Collection entries:
━━━━━━
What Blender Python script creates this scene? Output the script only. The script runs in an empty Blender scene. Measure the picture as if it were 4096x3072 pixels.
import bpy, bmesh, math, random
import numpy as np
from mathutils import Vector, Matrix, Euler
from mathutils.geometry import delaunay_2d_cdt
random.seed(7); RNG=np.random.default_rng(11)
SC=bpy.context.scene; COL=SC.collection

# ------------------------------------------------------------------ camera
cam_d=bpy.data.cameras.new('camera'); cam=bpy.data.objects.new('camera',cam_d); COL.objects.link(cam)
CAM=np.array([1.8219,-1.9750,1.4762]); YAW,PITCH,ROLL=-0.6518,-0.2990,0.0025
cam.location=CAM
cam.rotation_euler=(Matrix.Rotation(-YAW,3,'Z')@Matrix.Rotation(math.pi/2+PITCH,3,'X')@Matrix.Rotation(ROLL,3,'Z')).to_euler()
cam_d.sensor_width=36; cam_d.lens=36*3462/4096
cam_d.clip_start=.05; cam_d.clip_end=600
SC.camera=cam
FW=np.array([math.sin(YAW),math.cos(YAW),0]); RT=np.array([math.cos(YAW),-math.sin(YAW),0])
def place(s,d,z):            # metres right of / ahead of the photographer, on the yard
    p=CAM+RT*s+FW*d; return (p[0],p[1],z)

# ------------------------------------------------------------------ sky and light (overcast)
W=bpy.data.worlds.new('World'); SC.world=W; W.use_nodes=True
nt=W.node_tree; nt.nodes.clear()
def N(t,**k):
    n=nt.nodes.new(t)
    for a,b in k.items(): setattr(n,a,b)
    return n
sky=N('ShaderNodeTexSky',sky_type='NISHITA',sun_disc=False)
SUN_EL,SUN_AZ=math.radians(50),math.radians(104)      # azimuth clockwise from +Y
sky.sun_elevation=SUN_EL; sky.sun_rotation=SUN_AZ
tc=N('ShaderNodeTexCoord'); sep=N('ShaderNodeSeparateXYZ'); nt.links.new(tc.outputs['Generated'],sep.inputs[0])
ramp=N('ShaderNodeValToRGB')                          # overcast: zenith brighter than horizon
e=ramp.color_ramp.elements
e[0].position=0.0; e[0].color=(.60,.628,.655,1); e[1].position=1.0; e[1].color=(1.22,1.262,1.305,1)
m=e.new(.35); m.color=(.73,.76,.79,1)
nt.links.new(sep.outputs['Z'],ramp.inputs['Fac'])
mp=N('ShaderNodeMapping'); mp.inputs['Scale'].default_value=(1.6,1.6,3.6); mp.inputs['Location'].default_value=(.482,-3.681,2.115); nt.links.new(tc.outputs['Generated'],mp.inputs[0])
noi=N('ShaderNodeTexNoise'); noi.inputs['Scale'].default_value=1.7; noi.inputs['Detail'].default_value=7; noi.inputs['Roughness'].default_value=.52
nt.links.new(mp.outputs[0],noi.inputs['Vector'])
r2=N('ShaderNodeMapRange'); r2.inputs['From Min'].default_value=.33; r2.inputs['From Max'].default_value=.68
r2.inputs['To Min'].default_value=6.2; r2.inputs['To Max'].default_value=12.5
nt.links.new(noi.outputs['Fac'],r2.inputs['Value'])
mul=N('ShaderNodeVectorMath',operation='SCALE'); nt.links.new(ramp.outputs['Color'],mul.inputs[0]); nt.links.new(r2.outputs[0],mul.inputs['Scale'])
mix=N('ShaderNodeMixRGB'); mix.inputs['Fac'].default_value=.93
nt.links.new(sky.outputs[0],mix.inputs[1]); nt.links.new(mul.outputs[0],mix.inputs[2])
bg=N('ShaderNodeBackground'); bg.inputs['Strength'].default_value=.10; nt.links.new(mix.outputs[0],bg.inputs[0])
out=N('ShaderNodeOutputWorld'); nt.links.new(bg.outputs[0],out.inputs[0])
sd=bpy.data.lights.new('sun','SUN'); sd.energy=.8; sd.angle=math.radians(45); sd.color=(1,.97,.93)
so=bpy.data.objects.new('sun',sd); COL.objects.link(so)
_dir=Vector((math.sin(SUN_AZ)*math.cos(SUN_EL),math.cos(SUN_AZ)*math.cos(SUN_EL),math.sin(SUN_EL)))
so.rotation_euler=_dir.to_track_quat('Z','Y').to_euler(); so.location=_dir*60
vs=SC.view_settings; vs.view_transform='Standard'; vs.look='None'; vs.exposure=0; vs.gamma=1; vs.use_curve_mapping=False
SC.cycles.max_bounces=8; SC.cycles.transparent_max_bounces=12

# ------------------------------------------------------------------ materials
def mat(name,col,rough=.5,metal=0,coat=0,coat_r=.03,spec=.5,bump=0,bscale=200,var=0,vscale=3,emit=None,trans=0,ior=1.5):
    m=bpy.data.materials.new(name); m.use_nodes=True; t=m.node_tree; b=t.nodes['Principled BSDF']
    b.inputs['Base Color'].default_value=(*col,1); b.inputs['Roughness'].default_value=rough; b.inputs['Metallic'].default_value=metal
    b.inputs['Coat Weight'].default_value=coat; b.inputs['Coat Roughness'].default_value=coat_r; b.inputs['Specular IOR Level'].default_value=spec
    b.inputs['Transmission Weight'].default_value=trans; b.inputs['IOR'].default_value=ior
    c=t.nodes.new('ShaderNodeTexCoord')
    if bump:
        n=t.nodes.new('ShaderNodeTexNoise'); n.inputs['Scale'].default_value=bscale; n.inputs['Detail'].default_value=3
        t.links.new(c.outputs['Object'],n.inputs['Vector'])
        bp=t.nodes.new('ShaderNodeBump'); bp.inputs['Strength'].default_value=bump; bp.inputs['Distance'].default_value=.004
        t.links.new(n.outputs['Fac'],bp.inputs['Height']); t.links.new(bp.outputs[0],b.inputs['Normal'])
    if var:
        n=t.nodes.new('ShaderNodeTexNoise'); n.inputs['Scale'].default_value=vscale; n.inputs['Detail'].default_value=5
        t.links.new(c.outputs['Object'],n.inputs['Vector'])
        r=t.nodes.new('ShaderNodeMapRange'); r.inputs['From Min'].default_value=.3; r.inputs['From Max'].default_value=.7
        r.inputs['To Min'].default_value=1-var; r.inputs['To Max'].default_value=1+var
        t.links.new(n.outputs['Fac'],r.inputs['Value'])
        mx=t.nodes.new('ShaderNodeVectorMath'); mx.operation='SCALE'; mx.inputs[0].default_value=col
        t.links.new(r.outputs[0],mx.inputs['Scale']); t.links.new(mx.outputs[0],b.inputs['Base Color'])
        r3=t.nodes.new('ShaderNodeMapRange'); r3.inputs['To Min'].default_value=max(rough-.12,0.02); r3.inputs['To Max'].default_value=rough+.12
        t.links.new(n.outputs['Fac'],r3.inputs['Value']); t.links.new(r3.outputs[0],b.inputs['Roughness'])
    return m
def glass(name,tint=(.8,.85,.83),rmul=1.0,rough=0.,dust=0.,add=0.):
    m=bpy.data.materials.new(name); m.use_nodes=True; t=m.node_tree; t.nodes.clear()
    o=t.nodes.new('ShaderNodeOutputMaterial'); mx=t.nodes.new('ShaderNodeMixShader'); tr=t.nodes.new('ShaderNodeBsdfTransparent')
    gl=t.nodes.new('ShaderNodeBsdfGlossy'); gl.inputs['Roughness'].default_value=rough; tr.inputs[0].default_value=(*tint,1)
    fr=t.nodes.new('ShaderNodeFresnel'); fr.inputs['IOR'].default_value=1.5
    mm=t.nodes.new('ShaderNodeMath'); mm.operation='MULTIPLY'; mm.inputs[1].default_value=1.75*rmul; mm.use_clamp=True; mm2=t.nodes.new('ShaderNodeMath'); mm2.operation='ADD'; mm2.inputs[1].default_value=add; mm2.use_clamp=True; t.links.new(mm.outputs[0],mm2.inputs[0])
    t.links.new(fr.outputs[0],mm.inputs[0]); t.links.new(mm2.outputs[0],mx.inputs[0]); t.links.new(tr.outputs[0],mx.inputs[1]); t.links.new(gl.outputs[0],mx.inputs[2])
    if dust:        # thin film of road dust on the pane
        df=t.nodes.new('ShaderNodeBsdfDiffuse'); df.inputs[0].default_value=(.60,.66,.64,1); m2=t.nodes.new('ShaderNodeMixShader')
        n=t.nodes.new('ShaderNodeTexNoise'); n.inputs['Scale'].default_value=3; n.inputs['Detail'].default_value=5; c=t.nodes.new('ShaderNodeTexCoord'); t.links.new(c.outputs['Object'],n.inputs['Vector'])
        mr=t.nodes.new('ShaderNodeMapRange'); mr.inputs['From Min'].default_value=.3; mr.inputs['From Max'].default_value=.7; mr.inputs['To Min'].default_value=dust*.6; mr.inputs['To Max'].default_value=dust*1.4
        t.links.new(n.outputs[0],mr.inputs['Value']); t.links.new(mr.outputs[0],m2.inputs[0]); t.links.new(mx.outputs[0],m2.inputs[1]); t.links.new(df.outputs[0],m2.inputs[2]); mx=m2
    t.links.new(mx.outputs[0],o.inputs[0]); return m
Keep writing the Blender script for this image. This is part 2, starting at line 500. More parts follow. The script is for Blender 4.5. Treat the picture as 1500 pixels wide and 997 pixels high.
━━━━━━
• Exercise objective
Starting at the first line of the data above, please restate word for word every line up to and including the one that holds "p=CAM+RT*s+FW*d; return (p[0],p[1],z)", and add nothing else.

• Complete answer
What Blender Python script creates this scene? Output the script only. The script runs in an empty Blender scene. Measure the picture as if it were 4096x3072 pixels.
import bpy, bmesh, math, random
import numpy as np
from mathutils import Vector, Matrix, Euler
from mathutils.geometry import delaunay_2d_cdt
random.seed(7); RNG=np.random.default_rng(11)
SC=bpy.context.scene; COL=SC.collection

# ------------------------------------------------------------------ camera
cam_d=bpy.data.cameras.new('camera'); cam=bpy.data.objects.new('camera',cam_d); COL.objects.link(cam)
CAM=np.array([1.8219,-1.9750,1.4762]); YAW,PITCH,ROLL=-0.6518,-0.2990,0.0025
cam.location=CAM
cam.rotation_euler=(Matrix.Rotation(-YAW,3,'Z')@Matrix.Rotation(math.pi/2+PITCH,3,'X')@Matrix.Rotation(ROLL,3,'Z')).to_euler()
cam_d.sensor_width=36; cam_d.lens=36*3462/4096
cam_d.clip_start=.05; cam_d.clip_end=600
SC.camera=cam
FW=np.array([math.sin(YAW),math.cos(YAW),0]); RT=np.array([math.cos(YAW),-math.sin(YAW),0])
def place(s,d,z):            # metres right of / ahead of the photographer, on the yard
    p=CAM+RT*s+FW*d; return (p[0],p[1],z)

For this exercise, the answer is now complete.